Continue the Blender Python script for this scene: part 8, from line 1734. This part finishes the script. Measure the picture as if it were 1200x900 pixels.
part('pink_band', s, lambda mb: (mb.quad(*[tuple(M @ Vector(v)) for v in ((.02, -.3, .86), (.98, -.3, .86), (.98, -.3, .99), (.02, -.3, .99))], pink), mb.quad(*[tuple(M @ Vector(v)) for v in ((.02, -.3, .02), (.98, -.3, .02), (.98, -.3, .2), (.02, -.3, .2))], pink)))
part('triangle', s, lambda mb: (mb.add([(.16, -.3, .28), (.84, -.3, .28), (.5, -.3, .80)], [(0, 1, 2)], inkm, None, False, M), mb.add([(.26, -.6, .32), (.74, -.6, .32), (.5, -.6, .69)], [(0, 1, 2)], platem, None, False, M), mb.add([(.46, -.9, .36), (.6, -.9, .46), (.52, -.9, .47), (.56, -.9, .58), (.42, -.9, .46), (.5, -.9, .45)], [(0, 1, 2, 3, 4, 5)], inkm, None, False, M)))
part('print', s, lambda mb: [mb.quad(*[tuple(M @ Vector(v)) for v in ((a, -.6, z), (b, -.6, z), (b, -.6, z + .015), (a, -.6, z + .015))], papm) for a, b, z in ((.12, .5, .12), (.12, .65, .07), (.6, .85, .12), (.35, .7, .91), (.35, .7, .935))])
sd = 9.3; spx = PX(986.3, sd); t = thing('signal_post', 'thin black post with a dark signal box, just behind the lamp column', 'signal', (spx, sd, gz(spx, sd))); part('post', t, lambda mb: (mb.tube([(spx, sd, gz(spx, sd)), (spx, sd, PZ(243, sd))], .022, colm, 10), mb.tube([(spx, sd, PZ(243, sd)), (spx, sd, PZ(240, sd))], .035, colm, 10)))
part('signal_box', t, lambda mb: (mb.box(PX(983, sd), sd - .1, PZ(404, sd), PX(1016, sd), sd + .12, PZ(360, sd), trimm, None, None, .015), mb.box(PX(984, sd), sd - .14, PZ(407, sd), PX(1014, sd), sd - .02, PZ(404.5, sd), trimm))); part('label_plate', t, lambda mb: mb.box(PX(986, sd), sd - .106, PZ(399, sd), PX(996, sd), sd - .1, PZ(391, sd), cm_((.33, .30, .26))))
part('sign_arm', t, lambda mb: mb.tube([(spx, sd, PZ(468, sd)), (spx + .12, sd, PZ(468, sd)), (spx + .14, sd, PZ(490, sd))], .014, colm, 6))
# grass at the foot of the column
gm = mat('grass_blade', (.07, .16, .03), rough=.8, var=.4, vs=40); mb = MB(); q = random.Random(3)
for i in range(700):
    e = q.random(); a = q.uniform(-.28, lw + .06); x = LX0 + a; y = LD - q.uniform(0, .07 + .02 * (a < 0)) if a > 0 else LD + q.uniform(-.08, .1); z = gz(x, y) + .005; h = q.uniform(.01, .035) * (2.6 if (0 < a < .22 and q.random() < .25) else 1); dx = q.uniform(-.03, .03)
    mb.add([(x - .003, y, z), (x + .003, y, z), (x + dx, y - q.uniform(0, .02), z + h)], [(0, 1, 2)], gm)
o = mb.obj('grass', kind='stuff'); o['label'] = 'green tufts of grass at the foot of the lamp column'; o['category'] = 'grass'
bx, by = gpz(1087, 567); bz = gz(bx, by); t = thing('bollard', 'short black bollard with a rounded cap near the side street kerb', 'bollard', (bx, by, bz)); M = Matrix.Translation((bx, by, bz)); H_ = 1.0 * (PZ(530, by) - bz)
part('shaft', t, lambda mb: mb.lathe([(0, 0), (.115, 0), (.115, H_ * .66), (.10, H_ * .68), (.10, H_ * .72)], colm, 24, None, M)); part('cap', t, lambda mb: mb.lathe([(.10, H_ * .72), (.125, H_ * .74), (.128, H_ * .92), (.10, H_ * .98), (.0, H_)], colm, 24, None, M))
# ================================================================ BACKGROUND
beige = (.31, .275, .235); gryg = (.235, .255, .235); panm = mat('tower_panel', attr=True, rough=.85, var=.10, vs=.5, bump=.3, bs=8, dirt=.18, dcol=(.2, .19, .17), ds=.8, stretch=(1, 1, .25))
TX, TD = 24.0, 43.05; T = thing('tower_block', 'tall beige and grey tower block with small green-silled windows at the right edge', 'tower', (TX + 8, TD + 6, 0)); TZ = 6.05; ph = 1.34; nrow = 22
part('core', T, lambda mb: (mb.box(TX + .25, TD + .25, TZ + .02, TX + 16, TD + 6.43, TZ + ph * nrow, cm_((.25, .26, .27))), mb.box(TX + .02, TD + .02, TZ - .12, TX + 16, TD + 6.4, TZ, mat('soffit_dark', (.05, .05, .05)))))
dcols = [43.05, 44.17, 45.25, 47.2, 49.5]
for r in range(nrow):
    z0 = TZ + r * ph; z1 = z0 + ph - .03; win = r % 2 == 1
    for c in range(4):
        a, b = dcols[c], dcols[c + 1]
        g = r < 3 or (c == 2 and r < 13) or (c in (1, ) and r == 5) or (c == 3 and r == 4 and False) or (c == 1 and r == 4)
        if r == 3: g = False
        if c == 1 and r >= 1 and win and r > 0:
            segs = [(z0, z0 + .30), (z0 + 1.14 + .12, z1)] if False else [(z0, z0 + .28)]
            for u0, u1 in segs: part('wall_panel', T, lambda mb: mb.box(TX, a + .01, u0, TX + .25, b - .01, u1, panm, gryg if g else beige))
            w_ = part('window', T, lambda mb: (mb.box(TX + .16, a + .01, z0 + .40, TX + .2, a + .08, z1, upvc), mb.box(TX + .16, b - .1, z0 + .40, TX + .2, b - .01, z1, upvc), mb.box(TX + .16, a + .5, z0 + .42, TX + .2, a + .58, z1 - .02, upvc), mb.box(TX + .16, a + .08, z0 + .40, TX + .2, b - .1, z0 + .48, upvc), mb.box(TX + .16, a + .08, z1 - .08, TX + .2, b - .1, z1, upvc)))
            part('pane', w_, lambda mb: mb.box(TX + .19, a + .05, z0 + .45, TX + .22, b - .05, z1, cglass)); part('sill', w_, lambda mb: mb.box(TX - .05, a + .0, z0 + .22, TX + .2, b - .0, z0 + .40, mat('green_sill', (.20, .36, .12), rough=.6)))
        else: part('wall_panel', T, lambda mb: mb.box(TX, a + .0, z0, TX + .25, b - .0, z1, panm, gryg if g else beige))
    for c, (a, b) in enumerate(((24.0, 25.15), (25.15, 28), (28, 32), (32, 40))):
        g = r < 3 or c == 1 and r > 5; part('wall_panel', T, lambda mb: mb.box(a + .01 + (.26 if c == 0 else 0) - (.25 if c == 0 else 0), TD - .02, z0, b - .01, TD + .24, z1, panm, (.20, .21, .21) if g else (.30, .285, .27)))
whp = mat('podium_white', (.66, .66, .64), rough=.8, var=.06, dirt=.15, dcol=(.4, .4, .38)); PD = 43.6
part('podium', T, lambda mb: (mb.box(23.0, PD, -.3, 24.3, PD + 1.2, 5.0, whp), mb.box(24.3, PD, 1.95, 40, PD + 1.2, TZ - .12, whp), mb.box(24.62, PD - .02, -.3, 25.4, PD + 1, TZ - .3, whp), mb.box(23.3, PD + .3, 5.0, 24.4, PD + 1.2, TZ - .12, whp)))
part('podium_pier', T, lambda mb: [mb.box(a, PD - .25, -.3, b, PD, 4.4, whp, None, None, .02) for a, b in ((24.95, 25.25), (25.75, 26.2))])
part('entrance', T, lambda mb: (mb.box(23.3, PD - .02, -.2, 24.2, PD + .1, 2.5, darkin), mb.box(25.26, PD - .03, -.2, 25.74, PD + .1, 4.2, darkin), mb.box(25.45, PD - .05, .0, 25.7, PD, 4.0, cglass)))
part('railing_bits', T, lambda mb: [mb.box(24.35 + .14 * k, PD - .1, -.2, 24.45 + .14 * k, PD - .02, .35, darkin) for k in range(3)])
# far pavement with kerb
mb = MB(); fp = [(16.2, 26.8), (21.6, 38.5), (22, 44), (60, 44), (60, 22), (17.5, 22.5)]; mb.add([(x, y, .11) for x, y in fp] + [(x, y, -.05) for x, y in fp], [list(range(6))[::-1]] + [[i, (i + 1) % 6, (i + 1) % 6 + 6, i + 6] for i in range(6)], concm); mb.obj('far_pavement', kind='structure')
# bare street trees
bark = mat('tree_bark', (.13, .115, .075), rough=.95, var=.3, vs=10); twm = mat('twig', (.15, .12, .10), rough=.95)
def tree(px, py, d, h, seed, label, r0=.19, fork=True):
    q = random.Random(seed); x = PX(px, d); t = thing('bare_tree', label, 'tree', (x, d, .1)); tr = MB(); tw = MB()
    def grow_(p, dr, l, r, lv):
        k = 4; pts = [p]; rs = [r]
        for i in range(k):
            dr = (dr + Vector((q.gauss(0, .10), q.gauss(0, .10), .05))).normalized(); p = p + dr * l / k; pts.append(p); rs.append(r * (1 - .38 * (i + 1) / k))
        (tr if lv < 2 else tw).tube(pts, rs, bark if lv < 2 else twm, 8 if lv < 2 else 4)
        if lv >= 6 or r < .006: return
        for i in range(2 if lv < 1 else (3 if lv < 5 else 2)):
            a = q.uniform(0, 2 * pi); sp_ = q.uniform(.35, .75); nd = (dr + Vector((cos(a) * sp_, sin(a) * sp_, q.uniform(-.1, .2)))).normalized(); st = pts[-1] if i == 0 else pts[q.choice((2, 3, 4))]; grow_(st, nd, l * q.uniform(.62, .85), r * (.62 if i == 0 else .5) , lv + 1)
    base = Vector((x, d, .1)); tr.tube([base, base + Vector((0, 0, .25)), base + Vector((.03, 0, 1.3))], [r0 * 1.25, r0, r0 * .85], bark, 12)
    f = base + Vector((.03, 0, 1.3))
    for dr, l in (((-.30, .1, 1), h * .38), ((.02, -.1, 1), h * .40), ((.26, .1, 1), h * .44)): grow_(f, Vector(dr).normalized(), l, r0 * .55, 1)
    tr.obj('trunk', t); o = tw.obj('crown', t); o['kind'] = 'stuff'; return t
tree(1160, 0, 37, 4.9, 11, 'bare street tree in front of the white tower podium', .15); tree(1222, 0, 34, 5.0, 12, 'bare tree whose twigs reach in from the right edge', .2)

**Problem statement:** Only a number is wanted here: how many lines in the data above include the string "from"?

**Solution to this task:** 2